I was thinking about basing everything possible on Debian minimal (as it seems to be the smallest template), then build up on that. I am not aware of the drawbacks this may have though.

I guess we are way off-topic already, so if you have a link to a proper thread where something similar is explained, I would be glad to have a look at it.

I don’t know what level of knowledge you’re starting out from, so I’ll start at the beginning:

This is the documentation page. Scroll down far enough and it will give you a beginner’s list of what packages you need for which functionality (e.g., a networking qube, etc.)

Minimal templates | Qubes OS (qubes-os.org)

This was Sven’s thread that got me started:

Automate debian-minimal based template creation - Community Guides - Qubes OS Forum (qubes-os.org)

His method is to start with debian-11-minimal (use 12 now), clone it, and then install really basic stuff (whatever you need to keep you sane in a terminal window). Then clone that and create sys-net, clone the original again and create sys-firewall, etc.

Basically it’s a lot of clone (done on dom0) and install (done on the new template) cycles. I’ve since moved over to using salt, but it has this nasty habit of cloning, then immediately doing the next clone (not waiting for the installs to complete). So I have a hybrid salt/bash way of doing things.

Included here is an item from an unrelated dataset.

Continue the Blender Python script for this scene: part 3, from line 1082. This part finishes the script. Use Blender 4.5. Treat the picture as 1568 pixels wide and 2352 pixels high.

Because of the way this turns out to be an inheritance tree, if I clone my “root” template and run that clone, and it lights up as needing an update, I know every one of my templates needs to be updated. If something further down the tree lights up, I only have to do that part of the tree.

I hope that’s enough to get you started, if not by all means ask!


His method is […]

Exactly what I am looking for. I’ll check it out.